The minimum wage in Brazil will be raised in May from US$ 96 (260 reais) to US$ 110 (300 reais). The result could be a US$ 7.3 billion (20 billion reais) increase in Brazil’s domestic consumption.

This is a calculation made by Márcio Pochmann, professor of Economics at the University of Campinas (Unicamp) and ex-Secretary of Development, Labor, and Solidarity of the São Paulo Municipal Government.


According to Pochmann, each increment of US$ 0.37 (1 real) in the minimum wage represents an additional US$ 184 million (500 million reais) in domestic consumption.


“This has a direct impact on sectors such as shoe manufacturing, foodstuffs, and transportation, and, as a result, because these activities imply tax payments, the public coffers end up getting back part of the money that the government set aside for salary payments,” Pochmann affirmed.
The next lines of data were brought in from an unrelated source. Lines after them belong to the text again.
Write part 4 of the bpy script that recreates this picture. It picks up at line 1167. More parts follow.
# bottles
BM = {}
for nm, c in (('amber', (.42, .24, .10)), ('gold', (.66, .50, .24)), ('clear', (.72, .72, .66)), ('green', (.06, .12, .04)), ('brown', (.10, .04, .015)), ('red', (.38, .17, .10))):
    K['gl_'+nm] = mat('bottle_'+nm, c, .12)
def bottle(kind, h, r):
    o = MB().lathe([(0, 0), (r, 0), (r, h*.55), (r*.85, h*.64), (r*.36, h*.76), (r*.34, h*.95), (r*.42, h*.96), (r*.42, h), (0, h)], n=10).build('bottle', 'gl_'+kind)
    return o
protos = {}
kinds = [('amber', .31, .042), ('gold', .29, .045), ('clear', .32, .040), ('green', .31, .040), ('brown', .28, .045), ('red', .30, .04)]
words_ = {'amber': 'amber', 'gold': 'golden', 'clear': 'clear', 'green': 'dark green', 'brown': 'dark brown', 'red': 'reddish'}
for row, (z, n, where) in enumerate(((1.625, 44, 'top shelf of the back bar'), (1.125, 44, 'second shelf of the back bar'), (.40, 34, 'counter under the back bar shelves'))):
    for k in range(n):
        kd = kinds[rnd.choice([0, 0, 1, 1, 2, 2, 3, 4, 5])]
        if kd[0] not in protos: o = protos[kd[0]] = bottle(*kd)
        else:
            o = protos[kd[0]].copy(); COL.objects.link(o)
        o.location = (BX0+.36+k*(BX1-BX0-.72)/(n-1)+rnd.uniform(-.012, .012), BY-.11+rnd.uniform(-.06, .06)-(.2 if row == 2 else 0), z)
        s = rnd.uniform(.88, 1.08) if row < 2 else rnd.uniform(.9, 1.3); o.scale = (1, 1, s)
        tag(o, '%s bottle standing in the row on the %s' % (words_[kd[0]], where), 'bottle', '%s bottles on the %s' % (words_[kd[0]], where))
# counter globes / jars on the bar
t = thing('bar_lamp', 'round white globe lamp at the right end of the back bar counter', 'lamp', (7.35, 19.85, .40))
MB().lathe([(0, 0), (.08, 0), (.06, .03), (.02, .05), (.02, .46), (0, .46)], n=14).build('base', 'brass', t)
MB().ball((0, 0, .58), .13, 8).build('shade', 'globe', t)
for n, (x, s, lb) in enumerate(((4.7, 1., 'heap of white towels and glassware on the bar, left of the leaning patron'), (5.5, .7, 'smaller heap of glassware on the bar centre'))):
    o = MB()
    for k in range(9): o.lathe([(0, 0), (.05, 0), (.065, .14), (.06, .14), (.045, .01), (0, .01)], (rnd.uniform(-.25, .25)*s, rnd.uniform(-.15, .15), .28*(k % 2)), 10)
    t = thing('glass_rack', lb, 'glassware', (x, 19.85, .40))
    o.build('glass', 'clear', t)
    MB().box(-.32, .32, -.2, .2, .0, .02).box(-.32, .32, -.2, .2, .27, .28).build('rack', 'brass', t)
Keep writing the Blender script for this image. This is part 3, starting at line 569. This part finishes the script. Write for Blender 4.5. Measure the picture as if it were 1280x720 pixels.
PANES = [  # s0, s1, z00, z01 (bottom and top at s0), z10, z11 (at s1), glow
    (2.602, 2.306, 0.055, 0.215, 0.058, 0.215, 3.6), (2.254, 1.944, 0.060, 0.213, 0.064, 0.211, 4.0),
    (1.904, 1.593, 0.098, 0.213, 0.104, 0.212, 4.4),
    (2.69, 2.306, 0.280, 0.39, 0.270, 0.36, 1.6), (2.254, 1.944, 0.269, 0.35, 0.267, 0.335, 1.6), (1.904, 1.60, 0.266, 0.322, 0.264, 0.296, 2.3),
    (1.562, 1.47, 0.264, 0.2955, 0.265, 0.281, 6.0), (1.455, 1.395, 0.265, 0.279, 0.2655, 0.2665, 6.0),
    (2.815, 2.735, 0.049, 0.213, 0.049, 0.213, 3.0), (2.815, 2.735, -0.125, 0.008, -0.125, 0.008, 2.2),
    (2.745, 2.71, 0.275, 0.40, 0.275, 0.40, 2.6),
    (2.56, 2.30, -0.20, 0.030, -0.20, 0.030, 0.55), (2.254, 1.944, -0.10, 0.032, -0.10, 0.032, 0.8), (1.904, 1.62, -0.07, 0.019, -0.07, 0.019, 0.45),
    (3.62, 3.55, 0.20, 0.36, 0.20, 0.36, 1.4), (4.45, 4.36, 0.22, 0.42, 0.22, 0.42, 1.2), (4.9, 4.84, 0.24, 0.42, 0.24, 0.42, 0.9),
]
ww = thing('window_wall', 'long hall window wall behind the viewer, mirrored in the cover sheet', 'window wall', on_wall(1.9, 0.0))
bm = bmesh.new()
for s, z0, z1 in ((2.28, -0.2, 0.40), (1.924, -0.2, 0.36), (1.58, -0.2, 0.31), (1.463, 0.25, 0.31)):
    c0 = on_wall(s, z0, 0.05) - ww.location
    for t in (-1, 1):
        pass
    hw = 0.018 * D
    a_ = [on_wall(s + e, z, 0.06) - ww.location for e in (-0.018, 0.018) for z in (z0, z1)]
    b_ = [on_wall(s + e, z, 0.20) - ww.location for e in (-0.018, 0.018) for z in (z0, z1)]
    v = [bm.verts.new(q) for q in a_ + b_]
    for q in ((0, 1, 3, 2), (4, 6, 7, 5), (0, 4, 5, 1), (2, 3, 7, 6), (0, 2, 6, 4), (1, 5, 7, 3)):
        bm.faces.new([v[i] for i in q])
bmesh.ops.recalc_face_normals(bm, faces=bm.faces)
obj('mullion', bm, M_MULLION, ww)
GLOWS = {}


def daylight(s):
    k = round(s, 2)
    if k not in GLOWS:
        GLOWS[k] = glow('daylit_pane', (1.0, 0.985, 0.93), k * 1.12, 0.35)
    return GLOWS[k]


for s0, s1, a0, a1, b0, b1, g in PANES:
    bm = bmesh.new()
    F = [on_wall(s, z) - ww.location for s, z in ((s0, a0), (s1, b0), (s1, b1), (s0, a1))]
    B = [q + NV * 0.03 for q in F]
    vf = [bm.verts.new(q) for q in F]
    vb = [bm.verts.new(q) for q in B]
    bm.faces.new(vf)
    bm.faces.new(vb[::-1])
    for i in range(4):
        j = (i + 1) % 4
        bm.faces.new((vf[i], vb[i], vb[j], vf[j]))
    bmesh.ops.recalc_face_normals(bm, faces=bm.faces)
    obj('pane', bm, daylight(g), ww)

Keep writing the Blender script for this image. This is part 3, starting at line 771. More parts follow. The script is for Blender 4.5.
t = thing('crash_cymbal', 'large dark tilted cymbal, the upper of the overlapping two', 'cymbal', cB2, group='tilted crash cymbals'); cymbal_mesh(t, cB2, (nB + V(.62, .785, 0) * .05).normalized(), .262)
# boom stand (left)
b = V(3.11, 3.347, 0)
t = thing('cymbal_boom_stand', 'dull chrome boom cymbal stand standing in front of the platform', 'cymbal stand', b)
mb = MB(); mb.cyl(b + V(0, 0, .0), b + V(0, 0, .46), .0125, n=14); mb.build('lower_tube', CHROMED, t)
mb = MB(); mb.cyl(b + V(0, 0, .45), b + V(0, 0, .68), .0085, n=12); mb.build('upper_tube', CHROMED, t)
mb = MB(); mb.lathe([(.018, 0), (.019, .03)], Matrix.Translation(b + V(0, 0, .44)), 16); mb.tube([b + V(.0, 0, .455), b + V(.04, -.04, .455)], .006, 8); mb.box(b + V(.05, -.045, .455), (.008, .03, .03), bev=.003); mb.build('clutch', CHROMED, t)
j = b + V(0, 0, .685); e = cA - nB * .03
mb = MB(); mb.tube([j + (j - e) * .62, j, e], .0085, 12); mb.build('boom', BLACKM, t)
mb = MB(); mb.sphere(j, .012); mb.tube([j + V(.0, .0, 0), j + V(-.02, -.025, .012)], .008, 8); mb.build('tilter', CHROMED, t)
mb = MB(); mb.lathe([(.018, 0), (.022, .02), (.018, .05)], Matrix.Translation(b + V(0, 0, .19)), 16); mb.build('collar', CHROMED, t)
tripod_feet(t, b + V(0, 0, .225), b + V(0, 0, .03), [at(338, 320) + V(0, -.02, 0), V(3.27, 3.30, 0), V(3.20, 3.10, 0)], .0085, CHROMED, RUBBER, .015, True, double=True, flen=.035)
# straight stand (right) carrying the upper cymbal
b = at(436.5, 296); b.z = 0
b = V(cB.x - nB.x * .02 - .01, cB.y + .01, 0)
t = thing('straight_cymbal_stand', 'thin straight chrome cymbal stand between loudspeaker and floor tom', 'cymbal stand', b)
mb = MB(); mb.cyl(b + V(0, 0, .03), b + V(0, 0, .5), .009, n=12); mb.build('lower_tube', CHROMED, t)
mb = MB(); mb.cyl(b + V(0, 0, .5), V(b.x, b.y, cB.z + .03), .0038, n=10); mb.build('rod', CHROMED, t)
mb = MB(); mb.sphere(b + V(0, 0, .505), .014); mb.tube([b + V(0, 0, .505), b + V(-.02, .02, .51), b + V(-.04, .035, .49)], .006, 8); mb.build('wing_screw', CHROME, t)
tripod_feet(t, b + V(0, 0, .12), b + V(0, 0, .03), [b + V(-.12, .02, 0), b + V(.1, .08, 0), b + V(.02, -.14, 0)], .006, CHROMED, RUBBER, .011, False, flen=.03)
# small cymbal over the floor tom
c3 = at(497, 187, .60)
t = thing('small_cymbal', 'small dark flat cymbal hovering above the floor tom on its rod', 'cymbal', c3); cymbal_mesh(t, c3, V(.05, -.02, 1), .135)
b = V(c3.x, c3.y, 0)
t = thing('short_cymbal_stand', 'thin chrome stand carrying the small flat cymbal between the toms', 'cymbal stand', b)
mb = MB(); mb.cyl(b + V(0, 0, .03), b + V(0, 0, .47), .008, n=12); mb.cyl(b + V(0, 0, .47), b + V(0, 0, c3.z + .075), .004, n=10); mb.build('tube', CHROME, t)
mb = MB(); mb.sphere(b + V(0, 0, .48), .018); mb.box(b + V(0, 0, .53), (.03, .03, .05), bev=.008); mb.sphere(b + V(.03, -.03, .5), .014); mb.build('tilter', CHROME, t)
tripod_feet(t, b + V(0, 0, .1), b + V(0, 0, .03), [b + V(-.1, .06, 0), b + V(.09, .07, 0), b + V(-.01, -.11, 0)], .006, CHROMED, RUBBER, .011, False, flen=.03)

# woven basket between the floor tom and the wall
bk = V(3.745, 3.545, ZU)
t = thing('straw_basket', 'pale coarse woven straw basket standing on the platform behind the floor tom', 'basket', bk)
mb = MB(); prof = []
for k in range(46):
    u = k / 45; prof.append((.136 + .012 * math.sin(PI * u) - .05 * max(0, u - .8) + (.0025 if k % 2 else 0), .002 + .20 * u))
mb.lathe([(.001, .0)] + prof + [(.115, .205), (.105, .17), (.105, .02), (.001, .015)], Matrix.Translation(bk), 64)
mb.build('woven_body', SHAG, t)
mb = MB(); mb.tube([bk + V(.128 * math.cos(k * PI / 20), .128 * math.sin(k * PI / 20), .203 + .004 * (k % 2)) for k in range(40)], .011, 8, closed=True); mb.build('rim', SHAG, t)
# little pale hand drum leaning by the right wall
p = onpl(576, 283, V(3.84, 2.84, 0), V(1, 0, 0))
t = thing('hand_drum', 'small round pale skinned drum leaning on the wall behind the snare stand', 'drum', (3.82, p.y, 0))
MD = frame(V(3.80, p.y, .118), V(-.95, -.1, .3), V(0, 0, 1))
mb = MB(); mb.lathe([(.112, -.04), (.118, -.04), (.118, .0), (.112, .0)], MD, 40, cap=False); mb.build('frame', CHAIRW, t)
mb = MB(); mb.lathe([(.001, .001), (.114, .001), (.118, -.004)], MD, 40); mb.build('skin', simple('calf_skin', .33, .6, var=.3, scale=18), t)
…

According to the president of the Brazilian Consumer Defense Association, Gilberto Luiz do Amaral, the Federal Treasury gets back 40% of the total amount of capital injected into the economy, through tax collections.


“The balance is positive for the country as a whole, because the minimum wage is an essential factor in dealing with the country’s poverty, and, even more, whenever the minimum wage goes up, there is a hope of reducing the country’s income disparities, which are very great in Brazil,” Amaral declared.